--- Start of Data excerpt ---

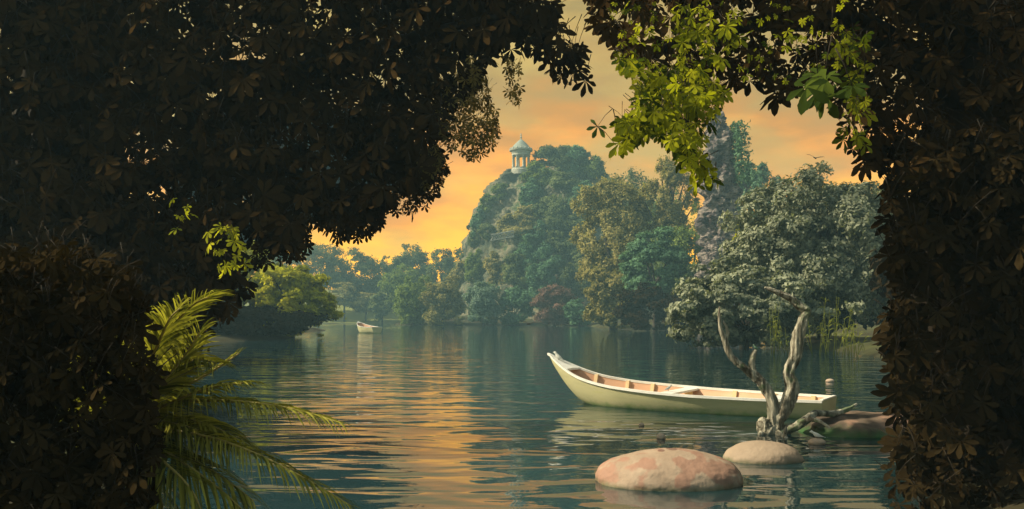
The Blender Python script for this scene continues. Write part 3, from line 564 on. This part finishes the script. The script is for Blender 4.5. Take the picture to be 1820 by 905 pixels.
# ------------------------------------------------------------------ boats
def boat_mesh(root, Lg, bs, zs, ks, hullm, ribs, thwarts, deckto=.10, floor=.05):
    """local x: bow 0 -> stern Lg; bs half beam, zs sheer height, ks keel height as tables over s"""
    def itp(tab, s): return float(np.interp(s, [a for a, _ in tab], [b for _, b in tab]))
    S = 48; TT = 14; th = .028
    ss = [0]+[((i/S)**1.25) for i in range(1, S+1)]
    def sm(tab, s): return sum(itp(tab, min(1, max(0, s+o))) * w for o, w in ((-.03, .2), (-.015, .2), (0, .2), (.015, .2), (.03, .2))) if .04 < s < .96 else itp(tab, s)
    def pt(s, t, sg, inset=0.0):
        ex = .48-.28*min(1, s/.3)
        b = max(0.004, sm(bs, s)-inset*1.0); z0 = sm(ks, s)+inset; z1 = sm(zs, s)
        return (s*Lg, sg*b*(t**ex), z0+(z1-z0)*t)
    mb = MB(); V = []
    for s in ss:
        for j in range(2*TT+1):
            u = j/TT-1; V.append(pt(s, abs(u)**1.6, 1 if u > 0 else -1))
    w = 2*TT+1; F = [(i*w+j, i*w+j+1, (i+1)*w+j+1, (i+1)*w+j) for i in range(len(ss)-1) for j in range(w-1)]
    mb.add(V, F); mb.build('hull', M[hullm], root)
    # transom
    mb = MB(); V = [pt(1, abs(j/TT-1)**1.6, 1 if j > TT else -1) for j in range(w)]; V2 = [(x-.04, y*.97, z) for x, y, z in V]; V = [(x+.003, y, z) for x, y, z in V]
    mb.add(V+V2, [tuple(range(w)), tuple(range(2*w-1, w-1, -1)), (0, w, 2*w-1, w-1)]); mb.build('transom', M[hullm], root, smooth=False)
    # inner lining
    mb = MB(); V = []
    for s in ss:
        for j in range(w):
            u = j/TT-1; p = pt(min(s, .992), abs(u)**1.6, 1 if u > 0 else -1, th); V.append((p[0], p[1], max(p[2], floor)))
    mb.add(V, [tuple(reversed(f)) for f in F]); mb.build('inner_planking', M['inner'], root)
    # gunwale: a flat cap all the way round
    mb = MB()
    for sg in (-1, 1):
        V = []
        for s in ss:
            b = sm(bs, s); z = sm(zs, s)+.012; x = s*Lg-(.03 if s == 0 else 0)
            V += [(x, sg*(b+.016), z), (x, sg*max(0, b-.045), z), (x, sg*max(0, b-.045), z-.04), (x, sg*(b+.016), z-.04)]
        n = len(ss); FF = [(i*4+k, i*4+(k+1) % 4, (i+1)*4+(k+1) % 4, (i+1)*4+k) for i in range(n-1) for k in range(4)]+[(0, 3, 2, 1), tuple((n-1)*4+k for k in range(4))]
        mb.add(V, FF)
    box(mb, (Lg-.02, 0, sm(zs, 1)+.013), (.05, 2*sm(bs, 1)-.09, .022)); mb.build('gunwale', M['white'], root, smooth=False)
    # bow deck
    mb = MB(); V = []; k = 0
    for i in range(9):
        s = deckto*i/8; b = max(.003, sm(bs, s)-.01); z = sm(zs, s)+.002; V += [(s*Lg, -b, z), (s*Lg, 0, z+.012), (s*Lg, b, z), (s*Lg, b, z-.03), (s*Lg, -b, z-.03)]
    mb.add(V, [(i*5+k, i*5+(k+1) % 5, (i+1)*5+(k+1) % 5, (i+1)*5+k) for i in range(8) for k in range(5)]+[(0, 4, 3, 2, 1), tuple(40+k for k in range(5))]); mb.build('bow_deck', M['white'], root, smooth=False)
    for s in ribs:
        mb = MB()
        V = []
        seq = [(.98-.93*q/8, -1) for q in range(9)]+[(.05+.93*q/8, 1) for q in range(9)]
        for t, sg in seq:
            a = pt(s, t, sg, th); b_ = pt(s, t, sg, th+.05); za = max(a[2], floor+.002); zb = max(a[2], floor+.03)
            V += [(a[0]-.035, a[1], za), (a[0]+.035, a[1], za), (b_[0]+.035, b_[1], zb), (b_[0]-.035, b_[1], zb)]
        mb.add(V, [(i*4+k, i*4+(k+1) % 4, (i+1)*4+(k+1) % 4, (i+1)*4+k) for i in range(17) for k in range(4)]+[(0, 3, 2, 1), (68, 69, 70, 71)])
        mb.build('rib', M['rib'], root, smooth=False)
    for s, wd, dz in thwarts:
        mb = MB(); b = sm(bs, s)-.05; z = sm(zs, s)-dz; box(mb, (s*Lg, 0, z), (wd, 2*b, .035)); t = mb.build('thwart', M['white'], root, smooth=False)
        mb = MB()
        for sg in (-1, 1): mb = MB(); box(mb, (s*Lg, sg*(b-.14), z-.0185-.075), (wd*.55, .04, .15)); mb.build('knee', M['rib'], t, smooth=False)
    mb = MB(); V = []
    for i in range(10, 46):
        s = i/47; tt = max(.01, (floor-sm(ks, s))/(sm(zs, s)-sm(ks, s))); b = max(.02, sm(bs, s)*tt**(.48-.28*min(1, s/.3))-.05); V += [(s*Lg, -b, floor+.012), (s*Lg, b, floor+.012)]
    mb.add(V, [(2*i, 2*i+2, 2*i+3, 2*i+1) for i in range(35)]); mb.build('floorboards', M['rib'], root, smooth=False)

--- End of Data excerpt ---

### What you will do
Keep the pictures out of the copy and return the rest of the data above exactly.

### Correct output
The Blender Python script for this scene continues. Write part 3, from line 564 on. This part finishes the script. The script is for Blender 4.5. Take the picture to be 1820 by 905 pixels.
# ------------------------------------------------------------------ boats
def boat_mesh(root, Lg, bs, zs, ks, hullm, ribs, thwarts, deckto=.10, floor=.05):
    """local x: bow 0 -> stern Lg; bs half beam, zs sheer height, ks keel height as tables over s"""
    def itp(tab, s): return float(np.interp(s, [a for a, _ in tab], [b for _, b in tab]))
    S = 48; TT = 14; th = .028
    ss = [0]+[((i/S)**1.25) for i in range(1, S+1)]
    def sm(tab, s): return sum(itp(tab, min(1, max(0, s+o))) * w for o, w in ((-.03, .2), (-.015, .2), (0, .2), (.015, .2), (.03, .2))) if .04 < s < .96 else itp(tab, s)
    def pt(s, t, sg, inset=0.0):
        ex = .48-.28*min(1, s/.3)
        b = max(0.004, sm(bs, s)-inset*1.0); z0 = sm(ks, s)+inset; z1 = sm(zs, s)
        return (s*Lg, sg*b*(t**ex), z0+(z1-z0)*t)
    mb = MB(); V = []
    for s in ss:
        for j in range(2*TT+1):
            u = j/TT-1; V.append(pt(s, abs(u)**1.6, 1 if u > 0 else -1))
    w = 2*TT+1; F = [(i*w+j, i*w+j+1, (i+1)*w+j+1, (i+1)*w+j) for i in range(len(ss)-1) for j in range(w-1)]
    mb.add(V, F); mb.build('hull', M[hullm], root)
    # transom
    mb = MB(); V = [pt(1, abs(j/TT-1)**1.6, 1 if j > TT else -1) for j in range(w)]; V2 = [(x-.04, y*.97, z) for x, y, z in V]; V = [(x+.003, y, z) for x, y, z in V]
    mb.add(V+V2, [tuple(range(w)), tuple(range(2*w-1, w-1, -1)), (0, w, 2*w-1, w-1)]); mb.build('transom', M[hullm], root, smooth=False)
    # inner lining
    mb = MB(); V = []
    for s in ss:
        for j in range(w):
            u = j/TT-1; p = pt(min(s, .992), abs(u)**1.6, 1 if u > 0 else -1, th); V.append((p[0], p[1], max(p[2], floor)))
    mb.add(V, [tuple(reversed(f)) for f in F]); mb.build('inner_planking', M['inner'], root)
    # gunwale: a flat cap all the way round
    mb = MB()
    for sg in (-1, 1):
        V = []
        for s in ss:
            b = sm(bs, s); z = sm(zs, s)+.012; x = s*Lg-(.03 if s == 0 else 0)
            V += [(x, sg*(b+.016), z), (x, sg*max(0, b-.045), z), (x, sg*max(0, b-.045), z-.04), (x, sg*(b+.016), z-.04)]
        n = len(ss); FF = [(i*4+k, i*4+(k+1) % 4, (i+1)*4+(k+1) % 4, (i+1)*4+k) for i in range(n-1) for k in range(4)]+[(0, 3, 2, 1), tuple((n-1)*4+k for k in range(4))]
        mb.add(V, FF)
    box(mb, (Lg-.02, 0, sm(zs, 1)+.013), (.05, 2*sm(bs, 1)-.09, .022)); mb.build('gunwale', M['white'], root, smooth=False)
    # bow deck
    mb = MB(); V = []; k = 0
    for i in range(9):
        s = deckto*i/8; b = max(.003, sm(bs, s)-.01); z = sm(zs, s)+.002; V += [(s*Lg, -b, z), (s*Lg, 0, z+.012), (s*Lg, b, z), (s*Lg, b, z-.03), (s*Lg, -b, z-.03)]
    mb.add(V, [(i*5+k, i*5+(k+1) % 5, (i+1)*5+(k+1) % 5, (i+1)*5+k) for i in range(8) for k in range(5)]+[(0, 4, 3, 2, 1), tuple(40+k for k in range(5))]); mb.build('bow_deck', M['white'], root, smooth=False)
    for s in ribs:
        mb = MB()
        V = []
        seq = [(.98-.93*q/8, -1) for q in range(9)]+[(.05+.93*q/8, 1) for q in range(9)]
        for t, sg in seq:
            a = pt(s, t, sg, th); b_ = pt(s, t, sg, th+.05); za = max(a[2], floor+.002); zb = max(a[2], floor+.03)
            V += [(a[0]-.035, a[1], za), (a[0]+.035, a[1], za), (b_[0]+.035, b_[1], zb), (b_[0]-.035, b_[1], zb)]
        mb.add(V, [(i*4+k, i*4+(k+1) % 4, (i+1)*4+(k+1) % 4, (i+1)*4+k) for i in range(17) for k in range(4)]+[(0, 3, 2, 1), (68, 69, 70, 71)])
        mb.build('rib', M['rib'], root, smooth=False)
    for s, wd, dz in thwarts:
        mb = MB(); b = sm(bs, s)-.05; z = sm(zs, s)-dz; box(mb, (s*Lg, 0, z), (wd, 2*b, .035)); t = mb.build('thwart', M['white'], root, smooth=False)
        mb = MB()
        for sg in (-1, 1): mb = MB(); box(mb, (s*Lg, sg*(b-.14), z-.0185-.075), (wd*.55, .04, .15)); mb.build('knee', M['rib'], t, smooth=False)
    mb = MB(); V = []
    for i in range(10, 46):
        s = i/47; tt = max(.01, (floor-sm(ks, s))/(sm(zs, s)-sm(ks, s))); b = max(.02, sm(bs, s)*tt**(.48-.28*min(1, s/.3))-.05); V += [(s*Lg, -b, floor+.012), (s*Lg, b, floor+.012)]
    mb.add(V, [(2*i, 2*i+2, 2*i+3, 2*i+1) for i in range(35)]); mb.build('floorboards', M['rib'], root, smooth=False)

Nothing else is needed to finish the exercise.